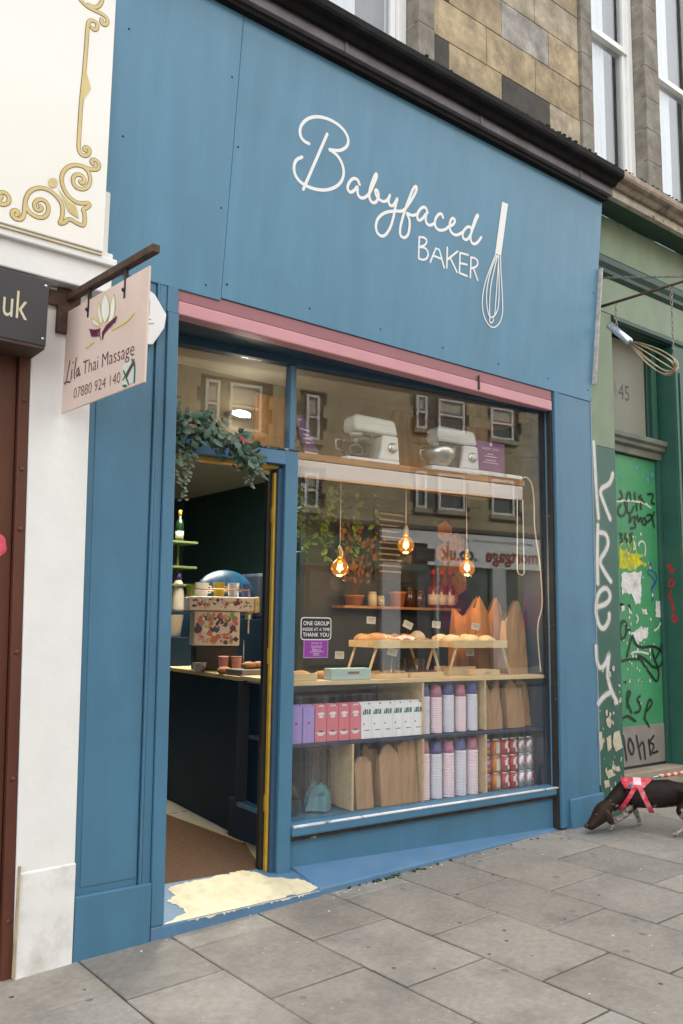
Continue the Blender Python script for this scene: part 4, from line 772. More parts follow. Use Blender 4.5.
b = MB(); b.lathe([(.062, 0), (.065, .02), (.058, .2), (.045, .27), (.03, .30)], (0, 0, 0), 16); t = item('drink_carton', 'tall pale bottle with dark violet cap behind the coffee machine', 'bottle'); b.build('body', mat('ivory bottle', (.45, .4, .32), .5), t); b = MB(); b.lathe([(.035, .30), (.03, .36), (.0, .37)], (0, 0, 0), 14); b.build('cap', mat('violet cap', (.06, .04, .16), .4), t); t.name = 'syrup_bottle'; t.location = (2.12, 3.12, 1.76)
t2 = thing('shelf_riser', 'dark rack at the back of the counter under the pale bottle', 'rack', (2.1, 3.12, 1.27)); B('rack', navy, t2, 2.0, 2.28, 3.02, 3.22, 1.27, 1.758, .004)
# blue plastic-wrapped bundle behind the machine
b = MB(); b.ball((0, 0, 0), .3, 20, 12, (1.05, .5, .62)); t = b.build('wrapped_bundle', mat('blue plastic wrap', (.008, .05, .10), .35, .7, 5, bump=1, bscale=9, coat=.2)); tag(t, 'blue plastic wrapped bundle behind the coffee machine', 'bundle'); t.location = (2.42, 2.75, 1.9); t.scale = (1.0, .7, 1.2)
b = MB(); b.box(-.16, .2, -.2, .2, -.3, .14); t = b.build('grey_crate', mat('slate blue crate', (.018, .028, .045), .5, .2, 4), None, .03); tag(t, 'slate blue crate beside the wrapped bundle behind the counter', 'crate'); t.location = (2.78, 2.7, 1.93)
t = thing('back_cabinet', 'dark cabinet behind the counter carrying the wrapped bundle', 'cabinet', (2.7, 2.8, .15)); B('carcass', navy, t, 2.2, 3.1, 2.62, 3.1, .152, 1.70, .004); bpy.data.objects['wrapped_bundle'].location.z = 1.93; bpy.data.objects['grey_crate'].location = (2.93, 2.9, 2.0)
# tray and pastries
t = thing('serving_tray', 'grey rectangular tray at the counter edge by the door', 'tray', (1.95, 1.3, 1.27)); B('tray', mat('grey tray', (.13, .13, .12), .5), t, 1.66, 1.98, 1.18, 1.42, 1.269, 1.315, .006)
pastry = mat('baked pastry', (.33, .15, .045), .7, .35, 18, bump=1, bscale=30, dirt=(.15, .05, .015), damt=.6, dscale=14)
for k, (x, y, z, lb) in enumerate([(1.79, 1.30, 1.34, 'golden bun on the grey counter tray, left end'), (1.90, 1.33, 1.34, 'golden bun on the grey counter tray, right end'), (1.70, 1.50, 1.295, 'small bun on the counter between tray and pink cups')]):
    b = MB(); b.ball((0, 0, 0), .055, 12, 8, (1.1, .9, .55)); t = b.build('bun', pastry); tag(t, lb, 'bun', 'buns on the counter'); t.location = (x, y, z)
# wall shelves at the left rear with a wine bottle
ws = thing('wall_shelf_unit', 'olive green shelves on the rear wall left of the dark wall', 'shelves', (2.1, 3.2, 1.8)); gs_ = mat('olive shelf', (.12, .16, .05), .5)
for z in (2.0, 2.17, 2.41): B('shelf', gs_, ws, 1.7, 2.28, 3.05, 3.35, z, z+.02, .002)
B('side', gs_, ws, 2.14, 2.16, 3.2, 3.22, 2.02, 2.41, 0); B('back_leg', black, ws, 1.70, 1.72, 3.33, 3.35, .15, 2.45, 0)
t = item('wine_bottle', 'dark wine bottle with yellow neck foil on the top rear shelf', 'bottle'); b = MB(); b.lathe([(.037, 0), (.038, .16), (.03, .2), (.014, .23), (.014, .245)], n=14); b.build('body', mat('bottle green glass', (.01, .03, .012), .15, coat=.5), t)
b = MB(); b.lathe([(.0145, .245), (.0155, .30), (.013, .305)], n=12); b.build('foil', gilt, t); b = MB(); b.lathe([(.0385, .03), (.0385, .10)], n=14); b.build('label', mat('cream label', (.5, .5, .38), .6, .3, 30), t); t.location = (2.13, 3.15, 2.43)

# ---------------------------------------------------------------- top shelf with mixers
tsh = thing('top_shelf', 'oiled timber shelf along the top of the shop window', 'shelf', (2.6, .5, 2.75))
b = MB(); b.hexa([W(1.035, .06, 2.752), W(3.19, .06, 2.775), W(3.1, .72, 2.775), W(1.035, .72, 2.752)], [W(1.035, .06, 2.80), W(3.19, .06, 2.822), W(3.1, .72, 2.822), W(1.035, .72, 2.80)]); b.build('board', shelfwood, tsh, .006)
rb = thing('roller_blind', 'pale rolled up window blind under the timber shelf', 'blind', (2.6, .4, 2.65))
b = MB(); b.hexa([W(1.03, .066, 2.635), W(3.17, .066, 2.665), W(3.17, .10, 2.665), W(1.03, .10, 2.635)], [W(1.03, .062, 2.750), W(3.17, .062, 2.772), W(3.17, .12, 2.772), W(1.03, .12, 2.750)]); b.build('roll', mat('blush white blind', (.62, .56, .55), .6, .03, 3), rb, .01)
b = MB(); b.tube([W(3.11, .07, 2.67), W(3.10, .07, 2.1), W(3.115, .07, 2.07), W(3.15, .07, 2.06), W(3.175, .07, 2.08), W(3.17, .07, 2.67)], .0045, 6); b.build('pull_chain', mat('white bead chain', (.6, .6, .6), .5), rb)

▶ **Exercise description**
Retype the whole listing, keeping every line identical and omitting all pictures.

▶ **Solution**
Continue the Blender Python script for this scene: part 4, from line 772. More parts follow. Use Blender 4.5.
b = MB(); b.lathe([(.062, 0), (.065, .02), (.058, .2), (.045, .27), (.03, .30)], (0, 0, 0), 16); t = item('drink_carton', 'tall pale bottle with dark violet cap behind the coffee machine', 'bottle'); b.build('body', mat('ivory bottle', (.45, .4, .32), .5), t); b = MB(); b.lathe([(.035, .30), (.03, .36), (.0, .37)], (0, 0, 0), 14); b.build('cap', mat('violet cap', (.06, .04, .16), .4), t); t.name = 'syrup_bottle'; t.location = (2.12, 3.12, 1.76)
t2 = thing('shelf_riser', 'dark rack at the back of the counter under the pale bottle', 'rack', (2.1, 3.12, 1.27)); B('rack', navy, t2, 2.0, 2.28, 3.02, 3.22, 1.27, 1.758, .004)
# blue plastic-wrapped bundle behind the machine
b = MB(); b.ball((0, 0, 0), .3, 20, 12, (1.05, .5, .62)); t = b.build('wrapped_bundle', mat('blue plastic wrap', (.008, .05, .10), .35, .7, 5, bump=1, bscale=9, coat=.2)); tag(t, 'blue plastic wrapped bundle behind the coffee machine', 'bundle'); t.location = (2.42, 2.75, 1.9); t.scale = (1.0, .7, 1.2)
b = MB(); b.box(-.16, .2, -.2, .2, -.3, .14); t = b.build('grey_crate', mat('slate blue crate', (.018, .028, .045), .5, .2, 4), None, .03); tag(t, 'slate blue crate beside the wrapped bundle behind the counter', 'crate'); t.location = (2.78, 2.7, 1.93)
t = thing('back_cabinet', 'dark cabinet behind the counter carrying the wrapped bundle', 'cabinet', (2.7, 2.8, .15)); B('carcass', navy, t, 2.2, 3.1, 2.62, 3.1, .152, 1.70, .004); bpy.data.objects['wrapped_bundle'].location.z = 1.93; bpy.data.objects['grey_crate'].location = (2.93, 2.9, 2.0)
# tray and pastries
t = thing('serving_tray', 'grey rectangular tray at the counter edge by the door', 'tray', (1.95, 1.3, 1.27)); B('tray', mat('grey tray', (.13, .13, .12), .5), t, 1.66, 1.98, 1.18, 1.42, 1.269, 1.315, .006)
pastry = mat('baked pastry', (.33, .15, .045), .7, .35, 18, bump=1, bscale=30, dirt=(.15, .05, .015), damt=.6, dscale=14)
for k, (x, y, z, lb) in enumerate([(1.79, 1.30, 1.34, 'golden bun on the grey counter tray, left end'), (1.90, 1.33, 1.34, 'golden bun on the grey counter tray, right end'), (1.70, 1.50, 1.295, 'small bun on the counter between tray and pink cups')]):
    b = MB(); b.ball((0, 0, 0), .055, 12, 8, (1.1, .9, .55)); t = b.build('bun', pastry); tag(t, lb, 'bun', 'buns on the counter'); t.location = (x, y, z)
# wall shelves at the left rear with a wine bottle
ws = thing('wall_shelf_unit', 'olive green shelves on the rear wall left of the dark wall', 'shelves', (2.1, 3.2, 1.8)); gs_ = mat('olive shelf', (.12, .16, .05), .5)
for z in (2.0, 2.17, 2.41): B('shelf', gs_, ws, 1.7, 2.28, 3.05, 3.35, z, z+.02, .002)
B('side', gs_, ws, 2.14, 2.16, 3.2, 3.22, 2.02, 2.41, 0); B('back_leg', black, ws, 1.70, 1.72, 3.33, 3.35, .15, 2.45, 0)
t = item('wine_bottle', 'dark wine bottle with yellow neck foil on the top rear shelf', 'bottle'); b = MB(); b.lathe([(.037, 0), (.038, .16), (.03, .2), (.014, .23), (.014, .245)], n=14); b.build('body', mat('bottle green glass', (.01, .03, .012), .15, coat=.5), t)
b = MB(); b.lathe([(.0145, .245), (.0155, .30), (.013, .305)], n=12); b.build('foil', gilt, t); b = MB(); b.lathe([(.0385, .03), (.0385, .10)], n=14); b.build('label', mat('cream label', (.5, .5, .38), .6, .3, 30), t); t.location = (2.13, 3.15, 2.43)

# ---------------------------------------------------------------- top shelf with mixers
tsh = thing('top_shelf', 'oiled timber shelf along the top of the shop window', 'shelf', (2.6, .5, 2.75))
b = MB(); b.hexa([W(1.035, .06, 2.752), W(3.19, .06, 2.775), W(3.1, .72, 2.775), W(1.035, .72, 2.752)], [W(1.035, .06, 2.80), W(3.19, .06, 2.822), W(3.1, .72, 2.822), W(1.035, .72, 2.80)]); b.build('board', shelfwood, tsh, .006)
rb = thing('roller_blind', 'pale rolled up window blind under the timber shelf', 'blind', (2.6, .4, 2.65))
b = MB(); b.hexa([W(1.03, .066, 2.635), W(3.17, .066, 2.665), W(3.17, .10, 2.665), W(1.03, .10, 2.635)], [W(1.03, .062, 2.750), W(3.17, .062, 2.772), W(3.17, .12, 2.772), W(1.03, .12, 2.750)]); b.build('roll', mat('blush white blind', (.62, .56, .55), .6, .03, 3), rb, .01)
b = MB(); b.tube([W(3.11, .07, 2.67), W(3.10, .07, 2.1), W(3.115, .07, 2.07), W(3.15, .07, 2.06), W(3.175, .07, 2.08), W(3.17, .07, 2.67)], .0045, 6); b.build('pull_chain', mat('white bead chain', (.6, .6, .6), .5), rb)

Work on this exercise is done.